Woodworkers who build Arts & Crafts furniture look for wood that is loaded with ray flake — the silvery stripes that show up in quartersawn oak. But unfortunately, Mother Nature decided that ray flake can only appear on the quartersawn faces of a board, not the edges. So when woodworkers build a piece of furniture using thick posts (such as a Morris chair or the hall tree featured in this article) they have three choices: One: learn to live with ray flake on only two sides. Two: Apply quartersawn veneer to the plain sides. Or three: learn quadralinear post construction.

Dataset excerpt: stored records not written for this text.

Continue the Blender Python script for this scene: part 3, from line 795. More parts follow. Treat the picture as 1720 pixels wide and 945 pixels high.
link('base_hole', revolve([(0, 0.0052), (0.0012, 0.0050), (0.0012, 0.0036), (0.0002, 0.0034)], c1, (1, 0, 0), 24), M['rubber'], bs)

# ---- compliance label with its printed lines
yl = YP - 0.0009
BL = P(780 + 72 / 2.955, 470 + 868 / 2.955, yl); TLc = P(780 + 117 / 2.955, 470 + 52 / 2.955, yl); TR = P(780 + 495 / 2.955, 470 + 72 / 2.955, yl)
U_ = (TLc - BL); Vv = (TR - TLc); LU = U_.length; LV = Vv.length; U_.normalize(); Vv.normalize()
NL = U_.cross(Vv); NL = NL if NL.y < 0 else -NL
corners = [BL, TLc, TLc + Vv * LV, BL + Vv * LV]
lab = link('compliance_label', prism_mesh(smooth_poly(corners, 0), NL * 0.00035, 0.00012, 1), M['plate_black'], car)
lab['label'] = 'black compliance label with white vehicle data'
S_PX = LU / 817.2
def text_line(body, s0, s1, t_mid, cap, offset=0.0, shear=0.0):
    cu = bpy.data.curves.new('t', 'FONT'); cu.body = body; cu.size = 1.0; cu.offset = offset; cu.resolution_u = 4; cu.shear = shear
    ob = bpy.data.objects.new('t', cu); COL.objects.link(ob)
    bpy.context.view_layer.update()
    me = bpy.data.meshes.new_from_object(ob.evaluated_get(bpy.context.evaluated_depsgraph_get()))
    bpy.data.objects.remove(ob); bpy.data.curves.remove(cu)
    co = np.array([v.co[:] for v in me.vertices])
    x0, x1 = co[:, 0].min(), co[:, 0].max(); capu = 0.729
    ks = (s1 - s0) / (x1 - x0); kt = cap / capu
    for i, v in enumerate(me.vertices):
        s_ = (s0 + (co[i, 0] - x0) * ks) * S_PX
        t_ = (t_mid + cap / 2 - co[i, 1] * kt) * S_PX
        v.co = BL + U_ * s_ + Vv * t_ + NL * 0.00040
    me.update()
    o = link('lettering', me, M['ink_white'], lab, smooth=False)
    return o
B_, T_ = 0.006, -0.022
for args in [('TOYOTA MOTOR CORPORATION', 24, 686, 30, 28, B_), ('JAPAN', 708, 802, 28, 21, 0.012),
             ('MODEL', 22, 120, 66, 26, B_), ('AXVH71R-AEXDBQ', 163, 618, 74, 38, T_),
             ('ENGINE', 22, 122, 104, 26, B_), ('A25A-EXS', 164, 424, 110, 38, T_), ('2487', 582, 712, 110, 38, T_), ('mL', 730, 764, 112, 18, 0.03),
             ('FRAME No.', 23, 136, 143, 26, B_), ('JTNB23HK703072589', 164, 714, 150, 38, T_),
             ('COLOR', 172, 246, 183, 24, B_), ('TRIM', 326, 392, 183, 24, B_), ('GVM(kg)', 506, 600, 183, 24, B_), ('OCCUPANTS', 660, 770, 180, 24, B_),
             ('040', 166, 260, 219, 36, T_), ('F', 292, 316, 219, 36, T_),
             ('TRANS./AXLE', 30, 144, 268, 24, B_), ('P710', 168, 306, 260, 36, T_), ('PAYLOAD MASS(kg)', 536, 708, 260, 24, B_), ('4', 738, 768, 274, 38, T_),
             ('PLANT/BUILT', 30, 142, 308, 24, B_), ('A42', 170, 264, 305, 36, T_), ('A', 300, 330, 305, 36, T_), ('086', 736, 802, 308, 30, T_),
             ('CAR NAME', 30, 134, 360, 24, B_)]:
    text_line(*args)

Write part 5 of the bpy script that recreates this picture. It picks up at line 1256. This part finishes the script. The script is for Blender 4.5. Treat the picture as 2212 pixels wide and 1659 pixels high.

The quadralinear post was used in Arts & Crafts furniture by Leopold Stickley (brother of Gustav), and it allows you to use four 3/4" or thinner quartersawn pieces to form a post with each face showing the ray flake. While simply mitering the long edges of the pieces to form the post would work, it's difficult to align the miters and keep them tight during glue-up. You could

cut a spline in the four mitered edges, but quadralinear post construction has a couple advantages over splines. First, it's a historically accurate way of building the posts. Also, if you put a small block of wood in the cavity in the middle, you can use the end of the post as an attractive exposed tenon through a chair arm, for example.

The most difficult part of making the quadralinear post is setting up the bit for the first cut. But first, the bit. We used a Baby Lock Miter bit from CMT. It's a bit expensive ($99, item #855.504.11, 888-CMT-BITS, www.cmtusa.com). This bit can be used on material from 3/s" to 3/4" thick, so you'll find other uses for it in your shop.

To show how simple this procedure is, we built this Frank Lloyd Wright-inspired hall tree using quadralinear posts. After the posts are built, most of the project is just nailing pieces to other pieces.